Code block function syntax, anonymous functions decorator
Diez B. Roggisch
deets at nospam.web.de
Thu Feb 7 03:48:25 EST 2008
Jean-Paul Calderone schrieb:
> On Wed, 06 Feb 2008 23:59:27 +0100, "Diez B. Roggisch"
> <deets at nospam.web.de> wrote:
>> castironpi at gmail.com schrieb:
>>> def run3( block ):
>>> for _ in range( 3 ):
>>> block()
>>>
>>> run3():
>>> normal_suite()
>>>
>>> Introduces new syntax; arbitrary functions can follow 'colon'.
>>>
>>> Maintains readability, meaning is consistent.
>>>
>>> Equivalent to:
>>>
>>> def run3( block ):
>>> for _ in range( 3 ):
>>> block()
>>>
>>> @run3
>>> def anonfunc():
>>> normal_suite()
>>>
>>> Simplification in cases in which decorators are use often.
>>
>> This is non-sensical - how do you invoke anonfunc? They would all bind
>> to the same name, run3. Or to no name as all, as your "spec" lacks that.
>
> As he said, the decorator version is the _equivalent_ to the syntax he
> was proposing.
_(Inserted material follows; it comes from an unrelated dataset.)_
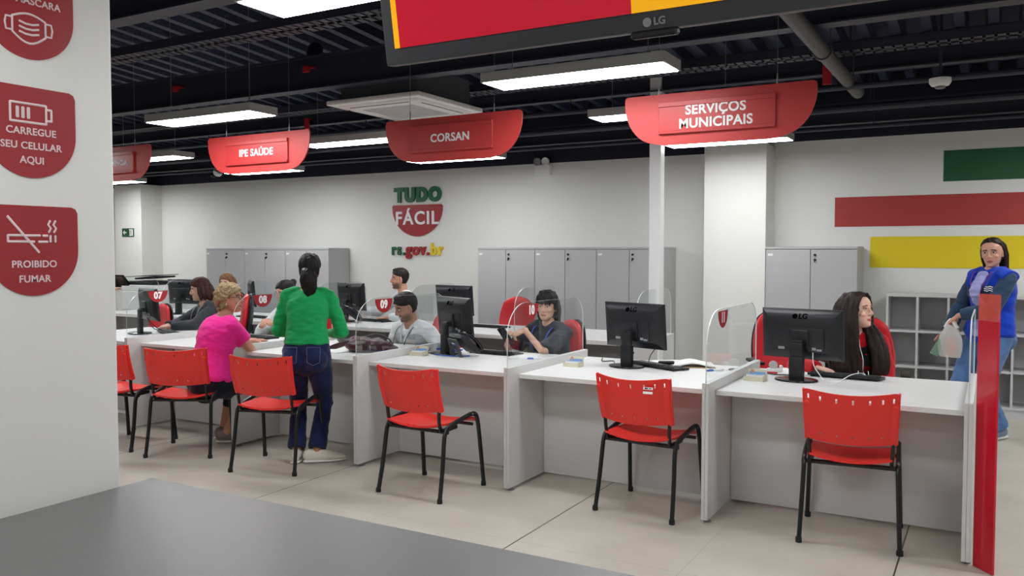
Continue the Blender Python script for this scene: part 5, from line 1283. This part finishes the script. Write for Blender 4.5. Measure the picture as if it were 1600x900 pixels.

The point isn't to decorate the function, so perhaps he
> shouldn't have used decorator syntax, but instead:
>
> def anonfunc():
> normal_suite()
> run3(anonfunc)
> del anonfunc
>
> So it's not non-sensical. It's a request for a piece of syntax.
>
>>
>> Besides, it's butt-ugly IMHO. But taste comes after proper definition...
>
> It's properly defined. Not that I'm endorsing this or anything. I'd
> rather not see half-assed syntax proposals at all, even if they're super
> great (and some of the syntax that's made it into Python is much worse
> than this).
Yeah, I missed somehow that the decorator doesn't actually return anything.